Rows from a 3D scene dataset:
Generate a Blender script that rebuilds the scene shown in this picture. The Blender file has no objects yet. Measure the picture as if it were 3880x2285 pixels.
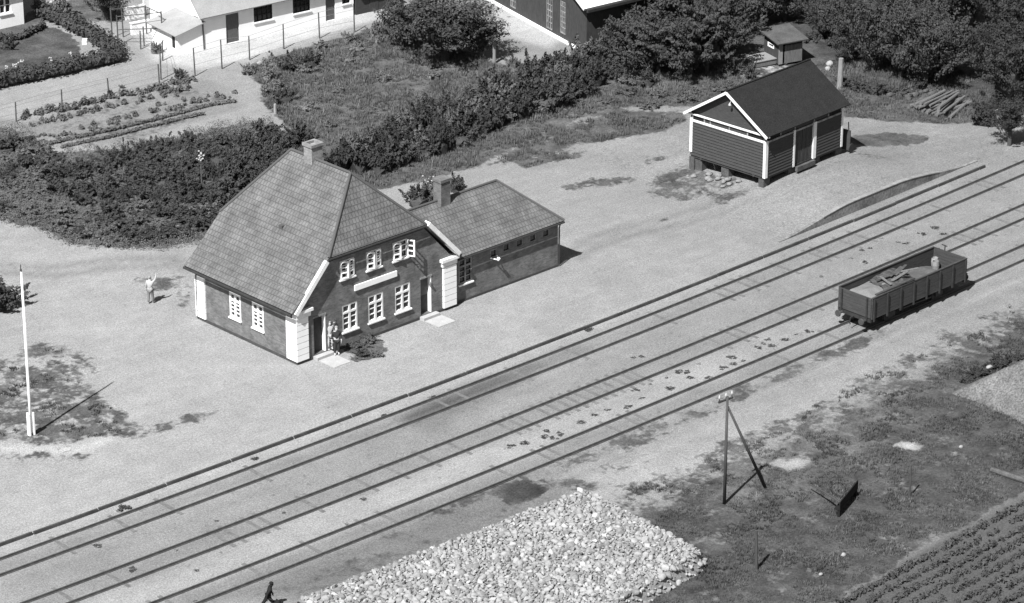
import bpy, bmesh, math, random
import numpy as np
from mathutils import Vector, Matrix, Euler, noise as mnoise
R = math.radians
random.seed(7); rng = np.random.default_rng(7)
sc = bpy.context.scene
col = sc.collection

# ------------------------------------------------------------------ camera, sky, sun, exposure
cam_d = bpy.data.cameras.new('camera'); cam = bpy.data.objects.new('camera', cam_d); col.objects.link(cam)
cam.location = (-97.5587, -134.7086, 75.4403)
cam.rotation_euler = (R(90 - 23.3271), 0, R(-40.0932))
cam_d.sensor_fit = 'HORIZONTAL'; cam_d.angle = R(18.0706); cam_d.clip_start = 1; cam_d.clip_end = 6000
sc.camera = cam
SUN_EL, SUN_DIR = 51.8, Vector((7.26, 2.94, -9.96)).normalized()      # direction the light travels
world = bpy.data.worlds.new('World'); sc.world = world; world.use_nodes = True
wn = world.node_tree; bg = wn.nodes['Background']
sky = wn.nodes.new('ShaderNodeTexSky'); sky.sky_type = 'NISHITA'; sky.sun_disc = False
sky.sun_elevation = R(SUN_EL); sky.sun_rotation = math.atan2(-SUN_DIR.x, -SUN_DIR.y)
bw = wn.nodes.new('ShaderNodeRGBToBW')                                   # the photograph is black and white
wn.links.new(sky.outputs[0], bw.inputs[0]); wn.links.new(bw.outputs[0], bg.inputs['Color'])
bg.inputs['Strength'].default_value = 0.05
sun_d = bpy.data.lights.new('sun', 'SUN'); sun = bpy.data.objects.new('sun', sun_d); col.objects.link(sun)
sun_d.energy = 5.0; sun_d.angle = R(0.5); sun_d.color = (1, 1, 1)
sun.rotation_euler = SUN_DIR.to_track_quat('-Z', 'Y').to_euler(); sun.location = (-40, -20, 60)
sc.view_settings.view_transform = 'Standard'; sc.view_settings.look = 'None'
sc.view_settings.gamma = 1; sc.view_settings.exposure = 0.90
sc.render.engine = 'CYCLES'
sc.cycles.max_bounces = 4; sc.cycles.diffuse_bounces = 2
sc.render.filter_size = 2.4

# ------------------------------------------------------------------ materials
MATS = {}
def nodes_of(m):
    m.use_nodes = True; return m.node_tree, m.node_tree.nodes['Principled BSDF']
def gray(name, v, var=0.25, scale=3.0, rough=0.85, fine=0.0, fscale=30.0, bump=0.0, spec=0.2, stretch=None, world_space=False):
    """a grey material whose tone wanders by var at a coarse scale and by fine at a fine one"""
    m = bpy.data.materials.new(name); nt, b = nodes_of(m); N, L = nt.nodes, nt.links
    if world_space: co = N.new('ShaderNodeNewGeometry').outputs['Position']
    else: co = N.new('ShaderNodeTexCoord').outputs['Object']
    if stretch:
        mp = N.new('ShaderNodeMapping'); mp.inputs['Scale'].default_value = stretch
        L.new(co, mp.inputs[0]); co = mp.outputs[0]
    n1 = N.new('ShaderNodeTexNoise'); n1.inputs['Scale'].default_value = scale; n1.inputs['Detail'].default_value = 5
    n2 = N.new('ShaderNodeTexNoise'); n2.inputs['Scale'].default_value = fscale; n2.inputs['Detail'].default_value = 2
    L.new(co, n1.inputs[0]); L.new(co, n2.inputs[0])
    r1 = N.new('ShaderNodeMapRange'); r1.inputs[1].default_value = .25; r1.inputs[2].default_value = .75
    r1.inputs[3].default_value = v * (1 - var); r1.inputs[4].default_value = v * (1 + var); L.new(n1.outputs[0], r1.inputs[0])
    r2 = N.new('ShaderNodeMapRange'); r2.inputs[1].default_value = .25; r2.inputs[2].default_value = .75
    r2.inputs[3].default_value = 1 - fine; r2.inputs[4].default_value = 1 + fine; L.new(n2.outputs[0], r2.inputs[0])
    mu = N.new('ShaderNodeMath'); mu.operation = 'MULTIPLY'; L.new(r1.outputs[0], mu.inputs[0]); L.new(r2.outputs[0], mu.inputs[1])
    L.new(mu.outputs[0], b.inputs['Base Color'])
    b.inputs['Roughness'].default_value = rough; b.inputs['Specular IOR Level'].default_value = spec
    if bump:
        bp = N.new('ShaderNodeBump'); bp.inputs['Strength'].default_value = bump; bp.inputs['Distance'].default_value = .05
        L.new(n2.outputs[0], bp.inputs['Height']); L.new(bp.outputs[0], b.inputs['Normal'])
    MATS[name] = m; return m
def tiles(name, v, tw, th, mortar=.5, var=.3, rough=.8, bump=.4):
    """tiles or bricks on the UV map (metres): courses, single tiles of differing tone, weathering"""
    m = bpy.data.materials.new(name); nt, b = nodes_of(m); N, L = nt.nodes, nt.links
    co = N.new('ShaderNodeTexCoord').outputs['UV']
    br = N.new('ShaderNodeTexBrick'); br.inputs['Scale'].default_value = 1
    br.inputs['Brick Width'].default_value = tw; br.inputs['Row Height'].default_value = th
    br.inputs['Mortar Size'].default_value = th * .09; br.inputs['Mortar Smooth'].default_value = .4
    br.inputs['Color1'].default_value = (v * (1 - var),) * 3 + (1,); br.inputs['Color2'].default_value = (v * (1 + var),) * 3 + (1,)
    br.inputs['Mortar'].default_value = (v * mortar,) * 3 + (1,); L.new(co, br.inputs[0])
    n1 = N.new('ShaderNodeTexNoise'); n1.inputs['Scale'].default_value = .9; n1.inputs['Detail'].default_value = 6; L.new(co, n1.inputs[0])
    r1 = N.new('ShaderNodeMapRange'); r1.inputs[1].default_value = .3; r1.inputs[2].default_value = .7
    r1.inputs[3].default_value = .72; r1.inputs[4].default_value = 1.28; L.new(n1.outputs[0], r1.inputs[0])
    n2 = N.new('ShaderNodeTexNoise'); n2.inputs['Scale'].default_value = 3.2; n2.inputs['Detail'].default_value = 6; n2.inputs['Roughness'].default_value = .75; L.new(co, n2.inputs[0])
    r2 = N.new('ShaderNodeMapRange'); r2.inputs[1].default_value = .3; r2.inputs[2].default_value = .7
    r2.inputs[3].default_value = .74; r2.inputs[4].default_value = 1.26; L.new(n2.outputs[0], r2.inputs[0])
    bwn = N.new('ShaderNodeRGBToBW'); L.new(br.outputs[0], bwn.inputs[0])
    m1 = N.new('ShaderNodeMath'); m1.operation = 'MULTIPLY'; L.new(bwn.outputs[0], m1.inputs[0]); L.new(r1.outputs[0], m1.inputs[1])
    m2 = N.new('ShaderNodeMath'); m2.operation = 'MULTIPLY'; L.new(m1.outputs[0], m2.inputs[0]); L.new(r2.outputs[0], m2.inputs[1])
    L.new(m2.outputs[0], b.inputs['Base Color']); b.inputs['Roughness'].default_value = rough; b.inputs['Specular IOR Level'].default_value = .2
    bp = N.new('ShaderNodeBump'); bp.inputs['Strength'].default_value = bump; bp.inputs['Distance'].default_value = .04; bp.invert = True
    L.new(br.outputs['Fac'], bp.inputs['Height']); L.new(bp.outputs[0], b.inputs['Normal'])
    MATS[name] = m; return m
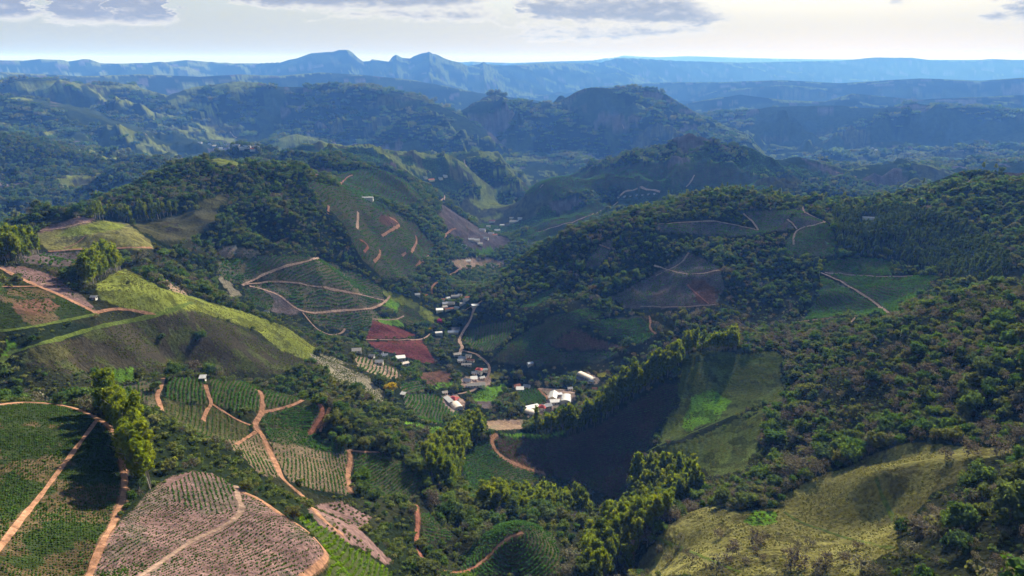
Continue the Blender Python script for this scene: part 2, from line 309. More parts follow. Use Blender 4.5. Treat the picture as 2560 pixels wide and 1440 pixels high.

◆ TASK GOAL: Quote the records above exactly, leaving out any pictures.

◆ EXERCISE RESULT:
Generate a Blender script that rebuilds the scene shown in this picture. The Blender file has no objects yet. Measure the picture as if it were 3880x2285 pixels.
import bpy, bmesh, math, random
import numpy as np
from mathutils import Vector, Matrix, Euler, noise as mnoise
R = math.radians
random.seed(7); rng = np.random.default_rng(7)
sc = bpy.context.scene
col = sc.collection

# ------------------------------------------------------------------ camera, sky, sun, exposure
cam_d = bpy.data.cameras.new('camera'); cam = bpy.data.objects.new('camera', cam_d); col.objects.link(cam)
cam.location = (-97.5587, -134.7086, 75.4403)
cam.rotation_euler = (R(90 - 23.3271), 0, R(-40.0932))
cam_d.sensor_fit = 'HORIZONTAL'; cam_d.angle = R(18.0706); cam_d.clip_start = 1; cam_d.clip_end = 6000
sc.camera = cam
SUN_EL, SUN_DIR = 51.8, Vector((7.26, 2.94, -9.96)).normalized()      # direction the light travels
world = bpy.data.worlds.new('World'); sc.world = world; world.use_nodes = True
wn = world.node_tree; bg = wn.nodes['Background']
sky = wn.nodes.new('ShaderNodeTexSky'); sky.sky_type = 'NISHITA'; sky.sun_disc = False
sky.sun_elevation = R(SUN_EL); sky.sun_rotation = math.atan2(-SUN_DIR.x, -SUN_DIR.y)
bw = wn.nodes.new('ShaderNodeRGBToBW')                                   # the photograph is black and white
wn.links.new(sky.outputs[0], bw.inputs[0]); wn.links.new(bw.outputs[0], bg.inputs['Color'])
bg.inputs['Strength'].default_value = 0.05
sun_d = bpy.data.lights.new('sun', 'SUN'); sun = bpy.data.objects.new('sun', sun_d); col.objects.link(sun)
sun_d.energy = 5.0; sun_d.angle = R(0.5); sun_d.color = (1, 1, 1)
sun.rotation_euler = SUN_DIR.to_track_quat('-Z', 'Y').to_euler(); sun.location = (-40, -20, 60)
sc.view_settings.view_transform = 'Standard'; sc.view_settings.look = 'None'
sc.view_settings.gamma = 1; sc.view_settings.exposure = 0.90
sc.render.engine = 'CYCLES'
sc.cycles.max_bounces = 4; sc.cycles.diffuse_bounces = 2
sc.render.filter_size = 2.4

# ------------------------------------------------------------------ materials
MATS = {}
def nodes_of(m):
    m.use_nodes = True; return m.node_tree, m.node_tree.nodes['Principled BSDF']
def gray(name, v, var=0.25, scale=3.0, rough=0.85, fine=0.0, fscale=30.0, bump=0.0, spec=0.2, stretch=None, world_space=False):
    """a grey material whose tone wanders by var at a coarse scale and by fine at a fine one"""
    m = bpy.data.materials.new(name); nt, b = nodes_of(m); N, L = nt.nodes, nt.links
    if world_space: co = N.new('ShaderNodeNewGeometry').outputs['Position']
    else: co = N.new('ShaderNodeTexCoord').outputs['Object']
    if stretch:
        mp = N.new('ShaderNodeMapping'); mp.inputs['Scale'].default_value = stretch
        L.new(co, mp.inputs[0]); co = mp.outputs[0]
    n1 = N.new('ShaderNodeTexNoise'); n1.inputs['Scale'].default_value = scale; n1.inputs['Detail'].default_value = 5
    n2 = N.new('ShaderNodeTexNoise'); n2.inputs['Scale'].default_value = fscale; n2.inputs['Detail'].default_value = 2
    L.new(co, n1.inputs[0]); L.new(co, n2.inputs[0])
    r1 = N.new('ShaderNodeMapRange'); r1.inputs[1].default_value = .25; r1.inputs[2].default_value = .75
    r1.inputs[3].default_value = v * (1 - var); r1.inputs[4].default_value = v * (1 + var); L.new(n1.outputs[0], r1.inputs[0])
    r2 = N.new('ShaderNodeMapRange'); r2.inputs[1].default_value = .25; r2.inputs[2].default_value = .75
    r2.inputs[3].default_value = 1 - fine; r2.inputs[4].default_value = 1 + fine; L.new(n2.outputs[0], r2.inputs[0])
    mu = N.new('ShaderNodeMath'); mu.operation = 'MULTIPLY'; L.new(r1.outputs[0], mu.inputs[0]); L.new(r2.outputs[0], mu.inputs[1])
    L.new(mu.outputs[0], b.inputs['Base Color'])
    b.inputs['Roughness'].default_value = rough; b.inputs['Specular IOR Level'].default_value = spec
    if bump:
        bp = N.new('ShaderNodeBump'); bp.inputs['Strength'].default_value = bump; bp.inputs['Distance'].default_value = .05
        L.new(n2.outputs[0], bp.inputs['Height']); L.new(bp.outputs[0], b.inputs['Normal'])
    MATS[name] = m; return m
def tiles(name, v, tw, th, mortar=.5, var=.3, rough=.8, bump=.4):
    """tiles or bricks on the UV map (metres): courses, single tiles of differing tone, weathering"""
    m = bpy.data.materials.new(name); nt, b = nodes_of(m); N, L = nt.nodes, nt.links
    co = N.new('ShaderNodeTexCoord').outputs['UV']
    br = N.new('ShaderNodeTexBrick'); br.inputs['Scale'].default_value = 1
    br.inputs['Brick Width'].default_value = tw; br.inputs['Row Height'].default_value = th
    br.inputs['Mortar Size'].default_value = th * .09; br.inputs['Mortar Smooth'].default_value = .4
    br.inputs['Color1'].default_value = (v * (1 - var),) * 3 + (1,); br.inputs['Color2'].default_value = (v * (1 + var),) * 3 + (1,)
    br.inputs['Mortar'].default_value = (v * mortar,) * 3 + (1,); L.new(co, br.inputs[0])
    n1 = N.new('ShaderNodeTexNoise'); n1.inputs['Scale'].default_value = .9; n1.inputs['Detail'].default_value = 6; L.new(co, n1.inputs[0])
    r1 = N.new('ShaderNodeMapRange'); r1.inputs[1].default_value = .3; r1.inputs[2].default_value = .7
    r1.inputs[3].default_value = .72; r1.inputs[4].default_value = 1.28; L.new(n1.outputs[0], r1.inputs[0])
    n2 = N.new('ShaderNodeTexNoise'); n2.inputs['Scale'].default_value = 3.2; n2.inputs['Detail'].default_value = 6; n2.inputs['Roughness'].default_value = .75; L.new(co, n2.inputs[0])
    r2 = N.new('ShaderNodeMapRange'); r2.inputs[1].default_value = .3; r2.inputs[2].default_value = .7
    r2.inputs[3].default_value = .74; r2.inputs[4].default_value = 1.26; L.new(n2.outputs[0], r2.inputs[0])
    bwn = N.new('ShaderNodeRGBToBW'); L.new(br.outputs[0], bwn.inputs[0])
    m1 = N.new('ShaderNodeMath'); m1.operation = 'MULTIPLY'; L.new(bwn.outputs[0], m1.inputs[0]); L.new(r1.outputs[0], m1.inputs[1])
    m2 = N.new('ShaderNodeMath'); m2.operation = 'MULTIPLY'; L.new(m1.outputs[0], m2.inputs[0]); L.new(r2.outputs[0], m2.inputs[1])
    L.new(m2.outputs[0], b.inputs['Base Color']); b.inputs['Roughness'].default_value = rough; b.inputs['Specular IOR Level'].default_value = .2
    bp = N.new('ShaderNodeBump'); bp.inputs['Strength'].default_value = bump; bp.inputs['Distance'].default_value = .04; bp.invert = True
    L.new(br.outputs['Fac'], bp.inputs['Height']); L.new(bp.outputs[0], b.inputs['Normal'])
    MATS[name] = m; return m
Continue the Blender Python script for this scene: part 2, from line 309. More parts follow. Use Blender 4.5. Treat the picture as 2560 pixels wide and 1440 pixels high.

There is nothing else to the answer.